## Problem to work on:
Write out the material exactly, with the pictures left out.

## Raw data:
'''

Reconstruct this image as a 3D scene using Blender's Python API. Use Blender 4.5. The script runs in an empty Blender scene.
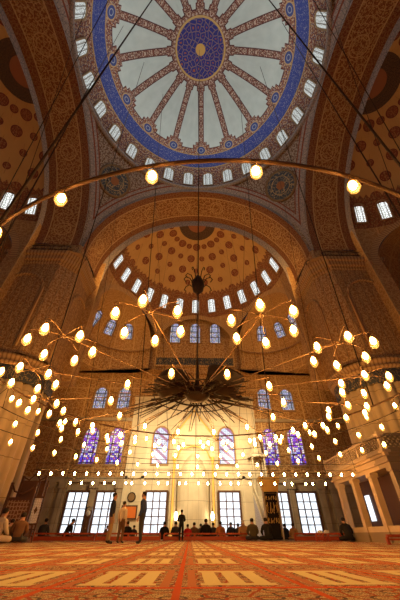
import bpy, math, random
import numpy as np
from mathutils import Vector, Matrix
R = math.radians
PI = math.pi
sin, cos, sqrt = math.sin, math.cos, math.sqrt
random.seed(7)
scn = bpy.context.scene
col = scn.collection

# ---------------------------------------------------------------- node helper
class V:
    def __init__(s, nt, k): s.nt = nt; s.k = k
    def _m(s, op, o=None, c=None, clamp=False):
        n = s.nt.nodes.new('ShaderNodeMath'); n.operation = op; n.use_clamp = clamp
        for i, a in enumerate((s, o, c)):
            if a is None: continue
            if isinstance(a, V): s.nt.links.new(a.k, n.inputs[i])
            else: n.inputs[i].default_value = a
        return V(s.nt, n.outputs[0])
    def __add__(s, o): return s._m('ADD', o)
    __radd__ = __add__
    def __sub__(s, o): return s._m('SUBTRACT', o)
    def __rsub__(s, o): return (s * -1.0) + o
    def __mul__(s, o): return s._m('MULTIPLY', o)
    __rmul__ = __mul__
    def __truediv__(s, o): return s._m('DIVIDE', o)
    def gt(s, o): return s._m('GREATER_THAN', o)
    def lt(s, o): return s._m('LESS_THAN', o)
    def mn(s, o): return s._m('MINIMUM', o)
    def mx(s, o): return s._m('MAXIMUM', o)
    def sin(s): return s._m('SINE')
    def cos(s): return s._m('COSINE')
    def abs(s): return s._m('ABSOLUTE')
    def frac(s): return s._m('FRACT')
    def floor(s): return s._m('FLOOR')
    def sqrt(s): return s._m('SQRT')
    def inside(s, a, b): return s.gt(a) * s.lt(b)

class Mat:
    """small wrapper: build a colour out of masks"""
    def __init__(s, name, rough=.7, metal=0., spec=.3):
        s.m = bpy.data.materials.new(name); s.m.use_nodes = True
        s.nt = s.m.node_tree
        s.b = s.nt.nodes['Principled BSDF']
        s.b.inputs['Roughness'].default_value = rough
        s.b.inputs['Metallic'].default_value = metal
        s.b.inputs['Specular IOR Level'].default_value = spec
    def uv(s):
        n = s.nt.nodes.new('ShaderNodeUVMap'); n.uv_map = 'UVMap'
        x = s.nt.nodes.new('ShaderNodeSeparateXYZ'); s.nt.links.new(n.outputs[0], x.inputs[0])
        return V(s.nt, x.outputs[0]), V(s.nt, x.outputs[1])
    def obj(s):
        n = s.nt.nodes.new('ShaderNodeTexCoord')
        x = s.nt.nodes.new('ShaderNodeSeparateXYZ'); s.nt.links.new(n.outputs['Object'], x.inputs[0])
        return V(s.nt, x.outputs[0]), V(s.nt, x.outputs[1]), V(s.nt, x.outputs[2])
    def vec(s, x, y, z=0.):
        n = s.nt.nodes.new('ShaderNodeCombineXYZ')
        for i, a in enumerate((x, y, z)):
            if isinstance(a, V): s.nt.links.new(a.k, n.inputs[i])
            else: n.inputs[i].default_value = a
        return n.outputs[0]
    def voro(s, vec, scale, feature='F1', rand=1., out='Distance', dim='2D'):
        n = s.nt.nodes.new('ShaderNodeTexVoronoi'); n.feature = feature; n.voronoi_dimensions = dim
        n.inputs['Scale'].default_value = scale; n.inputs['Randomness'].default_value = rand
        s.nt.links.new(vec, n.inputs['Vector'])
        return V(s.nt, n.outputs[out])
    def noise(s, vec, scale, detail=2., dim='2D'):
        n = s.nt.nodes.new('ShaderNodeTexNoise'); n.noise_dimensions = dim
        n.inputs['Scale'].default_value = scale; n.inputs['Detail'].default_value = detail
        s.nt.links.new(vec, n.inputs['Vector'])
        return V(s.nt, n.outputs[0])
    def rgb(s, c):
        n = s.nt.nodes.new('ShaderNodeRGB'); n.outputs[0].default_value = (*c, 1); return n.outputs[0]
    def mix(s, a, b, f):
        n = s.nt.nodes.new('ShaderNodeMix'); n.data_type = 'RGBA'
        if isinstance(f, V): s.nt.links.new(f.k, n.inputs[0])
        else: n.inputs[0].default_value = f
        for i, c in ((6, a), (7, b)):
            if isinstance(c, tuple): n.inputs[i].default_value = (*c, 1)
            else: s.nt.links.new(c, n.inputs[i])
        return n.outputs[2]
    def out(s, c):
        if isinstance(c, tuple): s.b.inputs['Base Color'].default_value = (*c, 1)
        else: s.nt.links.new(c, s.b.inputs['Base Color'])
        return s.m
    def emit(s, c, k):
        s.b.inputs['Base Color'].default_value = (0.02, 0.02, 0.02, 1)
        if isinstance(c, tuple): s.b.inputs['Emission Color'].default_value = (*c, 1)
        else: s.nt.links.new(c, s.b.inputs['Emission Color'])
        s.b.inputs['Emission Strength'].default_value = k
        return s.m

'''

## The completed task:
Reconstruct this image as a 3D scene using Blender's Python API. Use Blender 4.5. The script runs in an empty Blender scene.
import bpy, math, random
import numpy as np
from mathutils import Vector, Matrix
R = math.radians
PI = math.pi
sin, cos, sqrt = math.sin, math.cos, math.sqrt
random.seed(7)
scn = bpy.context.scene
col = scn.collection

# ---------------------------------------------------------------- node helper
class V:
    def __init__(s, nt, k): s.nt = nt; s.k = k
    def _m(s, op, o=None, c=None, clamp=False):
        n = s.nt.nodes.new('ShaderNodeMath'); n.operation = op; n.use_clamp = clamp
        for i, a in enumerate((s, o, c)):
            if a is None: continue
            if isinstance(a, V): s.nt.links.new(a.k, n.inputs[i])
            else: n.inputs[i].default_value = a
        return V(s.nt, n.outputs[0])
    def __add__(s, o): return s._m('ADD', o)
    __radd__ = __add__
    def __sub__(s, o): return s._m('SUBTRACT', o)
    def __rsub__(s, o): return (s * -1.0) + o
    def __mul__(s, o): return s._m('MULTIPLY', o)
    __rmul__ = __mul__
    def __truediv__(s, o): return s._m('DIVIDE', o)
    def gt(s, o): return s._m('GREATER_THAN', o)
    def lt(s, o): return s._m('LESS_THAN', o)
    def mn(s, o): return s._m('MINIMUM', o)
    def mx(s, o): return s._m('MAXIMUM', o)
    def sin(s): return s._m('SINE')
    def cos(s): return s._m('COSINE')
    def abs(s): return s._m('ABSOLUTE')
    def frac(s): return s._m('FRACT')
    def floor(s): return s._m('FLOOR')
    def sqrt(s): return s._m('SQRT')
    def inside(s, a, b): return s.gt(a) * s.lt(b)

class Mat:
    """small wrapper: build a colour out of masks"""
    def __init__(s, name, rough=.7, metal=0., spec=.3):
        s.m = bpy.data.materials.new(name); s.m.use_nodes = True
        s.nt = s.m.node_tree
        s.b = s.nt.nodes['Principled BSDF']
        s.b.inputs['Roughness'].default_value = rough
        s.b.inputs['Metallic'].default_value = metal
        s.b.inputs['Specular IOR Level'].default_value = spec
    def uv(s):
        n = s.nt.nodes.new('ShaderNodeUVMap'); n.uv_map = 'UVMap'
        x = s.nt.nodes.new('ShaderNodeSeparateXYZ'); s.nt.links.new(n.outputs[0], x.inputs[0])
        return V(s.nt, x.outputs[0]), V(s.nt, x.outputs[1])
    def obj(s):
        n = s.nt.nodes.new('ShaderNodeTexCoord')
        x = s.nt.nodes.new('ShaderNodeSeparateXYZ'); s.nt.links.new(n.outputs['Object'], x.inputs[0])
        return V(s.nt, x.outputs[0]), V(s.nt, x.outputs[1]), V(s.nt, x.outputs[2])
    def vec(s, x, y, z=0.):
        n = s.nt.nodes.new('ShaderNodeCombineXYZ')
        for i, a in enumerate((x, y, z)):
            if isinstance(a, V): s.nt.links.new(a.k, n.inputs[i])
            else: n.inputs[i].default_value = a
        return n.outputs[0]
    def voro(s, vec, scale, feature='F1', rand=1., out='Distance', dim='2D'):
        n = s.nt.nodes.new('ShaderNodeTexVoronoi'); n.feature = feature; n.voronoi_dimensions = dim
        n.inputs['Scale'].default_value = scale; n.inputs['Randomness'].default_value = rand
        s.nt.links.new(vec, n.inputs['Vector'])
        return V(s.nt, n.outputs[out])
    def noise(s, vec, scale, detail=2., dim='2D'):
        n = s.nt.nodes.new('ShaderNodeTexNoise'); n.noise_dimensions = dim
        n.inputs['Scale'].default_value = scale; n.inputs['Detail'].default_value = detail
        s.nt.links.new(vec, n.inputs['Vector'])
        return V(s.nt, n.outputs[0])
    def rgb(s, c):
        n = s.nt.nodes.new('ShaderNodeRGB'); n.outputs[0].default_value = (*c, 1); return n.outputs[0]
    def mix(s, a, b, f):
        n = s.nt.nodes.new('ShaderNodeMix'); n.data_type = 'RGBA'
        if isinstance(f, V): s.nt.links.new(f.k, n.inputs[0])
        else: n.inputs[0].default_value = f
        for i, c in ((6, a), (7, b)):
            if isinstance(c, tuple): n.inputs[i].default_value = (*c, 1)
            else: s.nt.links.new(c, n.inputs[i])
        return n.outputs[2]
    def out(s, c):
        if isinstance(c, tuple): s.b.inputs['Base Color'].default_value = (*c, 1)
        else: s.nt.links.new(c, s.b.inputs['Base Color'])
        return s.m
    def emit(s, c, k):
        s.b.inputs['Base Color'].default_value = (0.02, 0.02, 0.02, 1)
        if isinstance(c, tuple): s.b.inputs['Emission Color'].default_value = (*c, 1)
        else: s.nt.links.new(c, s.b.inputs['Emission Color'])
        s.b.inputs['Emission Strength'].default_value = k
        return s.m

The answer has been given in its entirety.